Pero nunca lo quiso. Difícilmente podría decirse que engañó a alguien. No engañó a la oposición, que lo conoce bien, pero que supo llegado el momento de ponerlo definitivamente en evidencia, aunque ya la hubiera suficiente, y aunque ello no baste, pues como se sabe ningún dictador suele rendirse a la evidencia. No engañó al mundo, que conocía perfectamente el libreto de su farsa, por eso resulta aún más reprochable que se hubiera prestado a jugar el papel que le asignó en su pantomima. Ni engañó a sus valedores en la izquierda, que no esperaban de las elecciones sino la celebración del natalicio del “comandante eterno” y la perpetuación de su legado, por más que haya entre ellos algunos gimnastas empeñados en distinguir herencia del causante.
(Estos gimnastas no logran engañar realmente a nadie: la herencia de Chávez es Maduro y no admite el beneficio de inventario).
Tampoco engañan a nadie Brasil, Colombia y México. Hace un año, a propósito de Venezuela, Lula espetó sin rubor que “(E)l concepto de democracia es relativo”. Días atrás, es verdad, y en reacción a la advertencia de Maduro de que habría “un baño de sangre” si perdía las elecciones, Lula dijo que Maduro tenía que aprender: “cuando ganas, te quedas; cuando pierdes, te vas”. Pero si la democracia es relativa, ganar o perder las elecciones también. Quedarse o irse, como todo, es cuestión de método. Para quedarse, Maduro tiene el suyo bastante calibrado.
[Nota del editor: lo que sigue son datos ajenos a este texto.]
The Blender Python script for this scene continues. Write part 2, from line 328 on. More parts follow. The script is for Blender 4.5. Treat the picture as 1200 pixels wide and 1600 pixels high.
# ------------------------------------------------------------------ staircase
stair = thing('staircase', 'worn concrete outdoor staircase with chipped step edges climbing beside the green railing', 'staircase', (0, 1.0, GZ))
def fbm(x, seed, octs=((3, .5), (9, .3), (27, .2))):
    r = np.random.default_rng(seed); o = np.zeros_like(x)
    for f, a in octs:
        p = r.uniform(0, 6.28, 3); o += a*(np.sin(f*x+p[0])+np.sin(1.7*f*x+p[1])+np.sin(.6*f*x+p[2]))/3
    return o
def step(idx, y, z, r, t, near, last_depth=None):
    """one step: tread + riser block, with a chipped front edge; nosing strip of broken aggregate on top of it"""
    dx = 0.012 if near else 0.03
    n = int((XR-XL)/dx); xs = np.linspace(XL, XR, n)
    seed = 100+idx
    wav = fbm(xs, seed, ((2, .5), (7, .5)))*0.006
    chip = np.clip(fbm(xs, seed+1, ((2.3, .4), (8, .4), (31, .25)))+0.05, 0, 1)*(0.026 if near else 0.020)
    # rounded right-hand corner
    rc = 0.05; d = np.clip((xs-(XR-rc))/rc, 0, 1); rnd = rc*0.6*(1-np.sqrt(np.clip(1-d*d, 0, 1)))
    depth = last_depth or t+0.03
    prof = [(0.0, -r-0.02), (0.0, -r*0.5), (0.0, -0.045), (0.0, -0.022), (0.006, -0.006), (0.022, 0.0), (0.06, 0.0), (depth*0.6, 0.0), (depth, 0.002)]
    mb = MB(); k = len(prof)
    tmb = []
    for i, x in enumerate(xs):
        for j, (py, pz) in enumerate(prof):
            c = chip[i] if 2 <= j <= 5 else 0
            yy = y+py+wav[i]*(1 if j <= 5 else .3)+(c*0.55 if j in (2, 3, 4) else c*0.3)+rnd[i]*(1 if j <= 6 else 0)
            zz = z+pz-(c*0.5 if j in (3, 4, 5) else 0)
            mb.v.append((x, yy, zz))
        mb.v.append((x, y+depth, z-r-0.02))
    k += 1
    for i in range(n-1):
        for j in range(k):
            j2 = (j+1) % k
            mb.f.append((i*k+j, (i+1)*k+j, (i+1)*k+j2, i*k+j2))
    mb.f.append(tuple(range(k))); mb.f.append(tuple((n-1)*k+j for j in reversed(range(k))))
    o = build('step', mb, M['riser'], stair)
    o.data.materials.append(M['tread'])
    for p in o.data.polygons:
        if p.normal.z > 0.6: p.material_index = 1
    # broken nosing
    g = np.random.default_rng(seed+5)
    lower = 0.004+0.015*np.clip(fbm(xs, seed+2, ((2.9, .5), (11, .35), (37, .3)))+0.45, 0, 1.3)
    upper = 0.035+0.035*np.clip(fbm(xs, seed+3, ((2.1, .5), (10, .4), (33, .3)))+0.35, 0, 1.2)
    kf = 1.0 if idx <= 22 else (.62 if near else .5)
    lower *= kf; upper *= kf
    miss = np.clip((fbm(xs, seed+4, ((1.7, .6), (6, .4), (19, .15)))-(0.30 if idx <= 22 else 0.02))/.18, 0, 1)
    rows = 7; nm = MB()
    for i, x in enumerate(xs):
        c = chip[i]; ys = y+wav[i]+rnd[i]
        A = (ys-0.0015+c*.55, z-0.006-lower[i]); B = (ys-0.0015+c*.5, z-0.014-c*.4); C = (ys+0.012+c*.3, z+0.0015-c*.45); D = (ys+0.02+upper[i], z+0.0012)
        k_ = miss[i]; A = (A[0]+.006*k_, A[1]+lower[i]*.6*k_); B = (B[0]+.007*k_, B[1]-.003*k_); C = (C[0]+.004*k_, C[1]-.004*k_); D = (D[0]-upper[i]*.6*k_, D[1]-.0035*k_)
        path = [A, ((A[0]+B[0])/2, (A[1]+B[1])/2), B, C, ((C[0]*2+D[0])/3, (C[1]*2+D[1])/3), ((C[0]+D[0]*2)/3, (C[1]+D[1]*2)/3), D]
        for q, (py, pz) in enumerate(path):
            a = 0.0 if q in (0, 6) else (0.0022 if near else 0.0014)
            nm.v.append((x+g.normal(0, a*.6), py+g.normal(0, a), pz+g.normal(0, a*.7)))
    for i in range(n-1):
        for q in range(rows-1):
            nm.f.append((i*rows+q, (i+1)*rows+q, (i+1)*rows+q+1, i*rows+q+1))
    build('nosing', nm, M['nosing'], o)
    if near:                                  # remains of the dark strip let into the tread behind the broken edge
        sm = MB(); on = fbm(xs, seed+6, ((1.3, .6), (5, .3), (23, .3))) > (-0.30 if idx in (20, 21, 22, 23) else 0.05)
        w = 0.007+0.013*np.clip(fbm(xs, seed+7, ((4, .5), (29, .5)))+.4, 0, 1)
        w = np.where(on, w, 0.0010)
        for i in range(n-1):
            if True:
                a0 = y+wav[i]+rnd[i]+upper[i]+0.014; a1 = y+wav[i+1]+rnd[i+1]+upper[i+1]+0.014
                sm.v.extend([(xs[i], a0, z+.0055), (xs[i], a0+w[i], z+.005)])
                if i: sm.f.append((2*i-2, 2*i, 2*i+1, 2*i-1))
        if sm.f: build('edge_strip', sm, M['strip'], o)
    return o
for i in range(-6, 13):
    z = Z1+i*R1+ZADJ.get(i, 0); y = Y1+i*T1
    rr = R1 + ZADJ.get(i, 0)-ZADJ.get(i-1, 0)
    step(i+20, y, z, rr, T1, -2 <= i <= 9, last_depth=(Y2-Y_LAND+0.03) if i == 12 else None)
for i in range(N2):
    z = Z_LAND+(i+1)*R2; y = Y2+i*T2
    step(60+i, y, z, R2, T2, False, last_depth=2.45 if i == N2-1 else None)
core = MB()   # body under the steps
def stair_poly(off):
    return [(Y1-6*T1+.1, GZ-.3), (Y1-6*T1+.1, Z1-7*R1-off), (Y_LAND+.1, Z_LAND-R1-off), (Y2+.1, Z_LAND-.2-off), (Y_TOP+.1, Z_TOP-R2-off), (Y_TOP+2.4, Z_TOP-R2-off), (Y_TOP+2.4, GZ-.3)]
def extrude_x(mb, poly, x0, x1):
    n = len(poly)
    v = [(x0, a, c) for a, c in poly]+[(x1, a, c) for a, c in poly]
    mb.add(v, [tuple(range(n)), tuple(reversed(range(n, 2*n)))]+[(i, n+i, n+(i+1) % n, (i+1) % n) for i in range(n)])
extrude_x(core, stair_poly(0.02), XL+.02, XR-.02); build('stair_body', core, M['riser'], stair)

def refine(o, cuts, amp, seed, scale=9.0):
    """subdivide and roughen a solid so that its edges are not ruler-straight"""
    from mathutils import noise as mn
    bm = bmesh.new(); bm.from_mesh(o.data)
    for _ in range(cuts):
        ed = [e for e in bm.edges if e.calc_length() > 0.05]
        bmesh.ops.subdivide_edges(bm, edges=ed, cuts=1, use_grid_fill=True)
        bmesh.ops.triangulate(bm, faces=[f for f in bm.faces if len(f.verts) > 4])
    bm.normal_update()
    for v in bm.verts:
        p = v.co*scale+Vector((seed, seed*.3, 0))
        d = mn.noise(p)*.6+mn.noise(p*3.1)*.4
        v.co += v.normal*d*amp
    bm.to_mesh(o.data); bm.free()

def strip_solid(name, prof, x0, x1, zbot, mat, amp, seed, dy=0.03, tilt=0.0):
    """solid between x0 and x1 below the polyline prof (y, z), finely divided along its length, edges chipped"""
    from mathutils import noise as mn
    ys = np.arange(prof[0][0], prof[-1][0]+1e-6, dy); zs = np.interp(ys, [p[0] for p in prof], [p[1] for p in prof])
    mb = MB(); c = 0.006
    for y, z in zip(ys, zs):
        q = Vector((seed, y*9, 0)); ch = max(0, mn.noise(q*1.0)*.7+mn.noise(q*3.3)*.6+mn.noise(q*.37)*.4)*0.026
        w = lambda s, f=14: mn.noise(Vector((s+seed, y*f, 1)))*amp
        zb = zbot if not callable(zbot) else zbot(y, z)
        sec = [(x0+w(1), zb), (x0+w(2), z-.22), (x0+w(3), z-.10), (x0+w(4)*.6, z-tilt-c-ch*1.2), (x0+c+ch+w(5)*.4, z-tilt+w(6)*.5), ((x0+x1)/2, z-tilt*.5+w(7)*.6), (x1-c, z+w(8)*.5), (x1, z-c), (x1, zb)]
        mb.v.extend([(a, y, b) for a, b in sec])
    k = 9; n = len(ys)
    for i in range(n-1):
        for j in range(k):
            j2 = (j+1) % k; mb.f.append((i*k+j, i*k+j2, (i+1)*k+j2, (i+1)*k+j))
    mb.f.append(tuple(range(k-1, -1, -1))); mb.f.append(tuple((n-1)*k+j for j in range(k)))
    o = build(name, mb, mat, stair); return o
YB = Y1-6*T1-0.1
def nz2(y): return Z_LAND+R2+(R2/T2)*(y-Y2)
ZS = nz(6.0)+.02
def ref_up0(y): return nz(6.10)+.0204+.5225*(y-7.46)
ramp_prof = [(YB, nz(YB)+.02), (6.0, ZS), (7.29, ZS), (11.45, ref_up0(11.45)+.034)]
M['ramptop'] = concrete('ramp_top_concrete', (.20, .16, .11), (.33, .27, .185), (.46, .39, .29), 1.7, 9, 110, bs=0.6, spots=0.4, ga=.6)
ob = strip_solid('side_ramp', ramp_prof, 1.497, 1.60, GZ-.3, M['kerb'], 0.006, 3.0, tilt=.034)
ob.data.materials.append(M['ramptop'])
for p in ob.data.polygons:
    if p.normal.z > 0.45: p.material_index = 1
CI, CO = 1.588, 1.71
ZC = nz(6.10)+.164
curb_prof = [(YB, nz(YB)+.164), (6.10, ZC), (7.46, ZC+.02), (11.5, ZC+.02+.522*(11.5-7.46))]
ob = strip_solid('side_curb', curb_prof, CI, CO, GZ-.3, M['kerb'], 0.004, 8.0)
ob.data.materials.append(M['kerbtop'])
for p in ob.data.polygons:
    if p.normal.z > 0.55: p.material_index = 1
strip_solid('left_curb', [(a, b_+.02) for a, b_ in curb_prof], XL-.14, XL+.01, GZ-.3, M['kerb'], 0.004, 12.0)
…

Ojalá que Maduro se fuera: sería lo mejor para los venezolanos, para la región, incluso para la izquierda, que fácilmente denuncia la paja en el ojo de la derecha como justifica la viga en el propio. Pero Maduro no quiere irse; y en la región y entre la izquierda, algunos quieren que se quede. Aunque los venezolanos quieran (y merezcan) que se vaya.